Below are some records. Retype exactly the lines from the one containing "Generate a Blender" through the one containing "from mathutils import Matrix, Vector", both included, skipping every picture.

[Stored records]
↓

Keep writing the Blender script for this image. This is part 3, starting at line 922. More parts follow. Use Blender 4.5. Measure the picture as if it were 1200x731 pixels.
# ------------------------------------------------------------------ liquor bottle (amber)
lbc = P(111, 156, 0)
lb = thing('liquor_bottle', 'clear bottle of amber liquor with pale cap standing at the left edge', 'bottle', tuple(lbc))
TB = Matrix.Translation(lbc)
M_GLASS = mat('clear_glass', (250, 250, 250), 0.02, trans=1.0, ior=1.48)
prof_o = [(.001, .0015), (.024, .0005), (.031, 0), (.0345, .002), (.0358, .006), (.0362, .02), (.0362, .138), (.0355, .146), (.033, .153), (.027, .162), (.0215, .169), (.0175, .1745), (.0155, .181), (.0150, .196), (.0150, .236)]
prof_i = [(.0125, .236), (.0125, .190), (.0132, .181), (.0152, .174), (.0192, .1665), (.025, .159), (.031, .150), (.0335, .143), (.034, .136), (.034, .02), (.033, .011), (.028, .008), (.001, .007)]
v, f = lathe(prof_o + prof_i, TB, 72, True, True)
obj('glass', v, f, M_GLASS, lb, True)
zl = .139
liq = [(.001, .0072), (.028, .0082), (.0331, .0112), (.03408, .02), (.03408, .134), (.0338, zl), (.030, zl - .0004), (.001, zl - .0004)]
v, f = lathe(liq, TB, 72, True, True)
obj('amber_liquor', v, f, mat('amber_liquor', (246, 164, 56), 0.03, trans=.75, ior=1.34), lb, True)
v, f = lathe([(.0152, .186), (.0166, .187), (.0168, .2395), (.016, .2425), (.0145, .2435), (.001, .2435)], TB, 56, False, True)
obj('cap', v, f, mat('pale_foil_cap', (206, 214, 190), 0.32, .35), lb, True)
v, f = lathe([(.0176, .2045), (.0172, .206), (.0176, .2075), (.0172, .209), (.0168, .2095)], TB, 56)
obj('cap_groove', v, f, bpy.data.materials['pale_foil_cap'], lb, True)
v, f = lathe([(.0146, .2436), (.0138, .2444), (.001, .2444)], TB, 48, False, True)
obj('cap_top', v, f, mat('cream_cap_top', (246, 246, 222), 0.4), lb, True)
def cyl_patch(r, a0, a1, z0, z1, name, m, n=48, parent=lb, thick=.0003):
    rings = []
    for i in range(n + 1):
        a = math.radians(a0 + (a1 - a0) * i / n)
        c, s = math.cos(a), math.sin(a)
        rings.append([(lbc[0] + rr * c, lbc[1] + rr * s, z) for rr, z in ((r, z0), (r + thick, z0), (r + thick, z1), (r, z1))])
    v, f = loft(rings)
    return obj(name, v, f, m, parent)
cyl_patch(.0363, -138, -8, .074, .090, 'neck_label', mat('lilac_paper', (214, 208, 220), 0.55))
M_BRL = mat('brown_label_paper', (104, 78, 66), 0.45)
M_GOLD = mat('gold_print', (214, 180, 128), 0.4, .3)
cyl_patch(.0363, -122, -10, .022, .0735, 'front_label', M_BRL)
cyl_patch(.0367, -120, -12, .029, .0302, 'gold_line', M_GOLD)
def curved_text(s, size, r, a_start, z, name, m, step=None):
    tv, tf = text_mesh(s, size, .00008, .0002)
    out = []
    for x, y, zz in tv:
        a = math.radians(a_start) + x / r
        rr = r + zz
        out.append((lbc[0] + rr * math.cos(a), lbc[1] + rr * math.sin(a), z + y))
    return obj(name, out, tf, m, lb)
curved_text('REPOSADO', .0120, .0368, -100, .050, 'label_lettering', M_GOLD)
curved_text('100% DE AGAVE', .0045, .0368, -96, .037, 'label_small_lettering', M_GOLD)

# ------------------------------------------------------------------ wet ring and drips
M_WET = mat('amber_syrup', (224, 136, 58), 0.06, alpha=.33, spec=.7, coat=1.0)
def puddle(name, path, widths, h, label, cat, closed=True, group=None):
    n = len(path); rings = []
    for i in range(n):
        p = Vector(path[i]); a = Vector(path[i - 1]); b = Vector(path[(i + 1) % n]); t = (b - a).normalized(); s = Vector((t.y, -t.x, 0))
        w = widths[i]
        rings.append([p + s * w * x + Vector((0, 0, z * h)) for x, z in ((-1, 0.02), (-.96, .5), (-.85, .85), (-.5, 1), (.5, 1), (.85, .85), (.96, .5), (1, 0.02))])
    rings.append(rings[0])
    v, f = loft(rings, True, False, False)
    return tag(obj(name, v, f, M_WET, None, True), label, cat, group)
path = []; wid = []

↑
↓

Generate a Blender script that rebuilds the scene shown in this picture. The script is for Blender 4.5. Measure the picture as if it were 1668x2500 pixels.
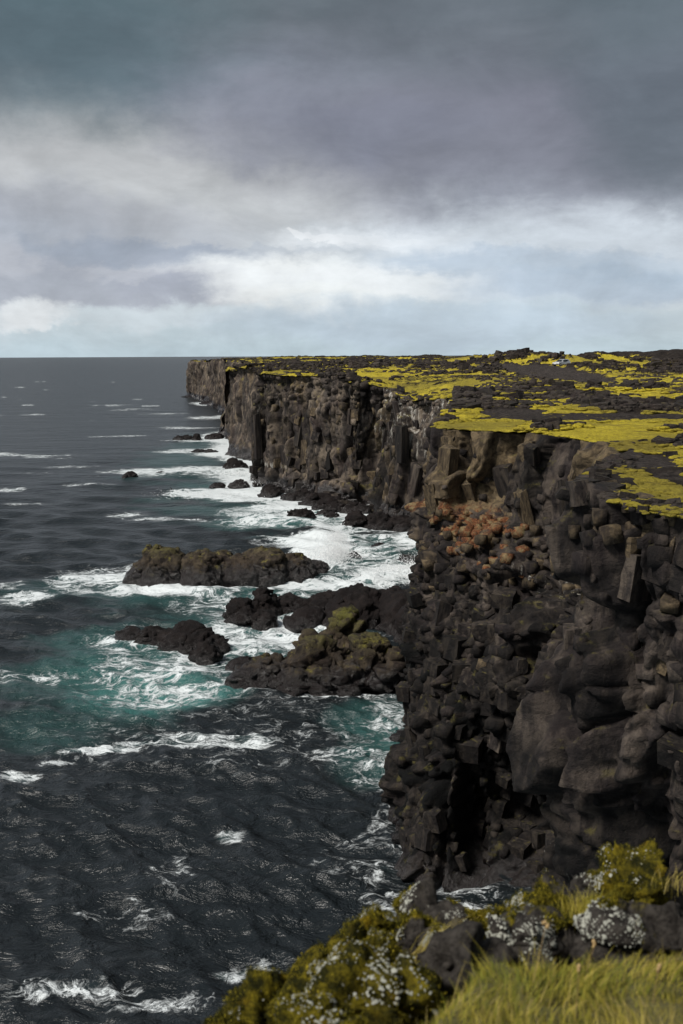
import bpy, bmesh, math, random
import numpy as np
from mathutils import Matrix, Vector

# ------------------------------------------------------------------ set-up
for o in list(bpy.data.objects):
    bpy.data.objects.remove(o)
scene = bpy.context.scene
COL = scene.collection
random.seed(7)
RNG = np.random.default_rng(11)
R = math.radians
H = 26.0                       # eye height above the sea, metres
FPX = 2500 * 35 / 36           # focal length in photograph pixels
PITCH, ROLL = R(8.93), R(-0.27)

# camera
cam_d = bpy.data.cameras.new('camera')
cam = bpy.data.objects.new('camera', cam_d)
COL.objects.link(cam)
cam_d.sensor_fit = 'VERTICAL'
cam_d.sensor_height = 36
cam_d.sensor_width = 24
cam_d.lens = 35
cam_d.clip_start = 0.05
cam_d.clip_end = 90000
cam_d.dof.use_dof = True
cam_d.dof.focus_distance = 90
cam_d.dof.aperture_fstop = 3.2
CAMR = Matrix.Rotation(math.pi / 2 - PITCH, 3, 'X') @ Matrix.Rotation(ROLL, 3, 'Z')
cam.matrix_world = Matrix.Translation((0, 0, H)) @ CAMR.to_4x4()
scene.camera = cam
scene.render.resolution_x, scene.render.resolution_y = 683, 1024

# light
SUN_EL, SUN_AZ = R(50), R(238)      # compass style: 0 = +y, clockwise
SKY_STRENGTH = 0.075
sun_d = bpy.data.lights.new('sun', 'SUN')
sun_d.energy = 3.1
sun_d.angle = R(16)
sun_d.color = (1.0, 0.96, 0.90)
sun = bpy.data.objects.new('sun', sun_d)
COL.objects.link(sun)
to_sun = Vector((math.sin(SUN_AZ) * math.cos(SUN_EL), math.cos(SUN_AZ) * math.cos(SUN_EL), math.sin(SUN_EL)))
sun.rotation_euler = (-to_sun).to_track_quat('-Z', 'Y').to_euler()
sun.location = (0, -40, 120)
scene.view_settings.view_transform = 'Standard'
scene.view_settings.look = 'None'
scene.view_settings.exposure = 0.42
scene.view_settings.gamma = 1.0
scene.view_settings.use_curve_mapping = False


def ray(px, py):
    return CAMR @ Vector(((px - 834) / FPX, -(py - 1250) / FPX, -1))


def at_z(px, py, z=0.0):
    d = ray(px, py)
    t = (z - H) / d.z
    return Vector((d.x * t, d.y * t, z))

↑

__Output of the exercise__:
Generate a Blender script that rebuilds the scene shown in this picture. The script is for Blender 4.5. Measure the picture as if it were 1668x2500 pixels.
import bpy, bmesh, math, random
import numpy as np
from mathutils import Matrix, Vector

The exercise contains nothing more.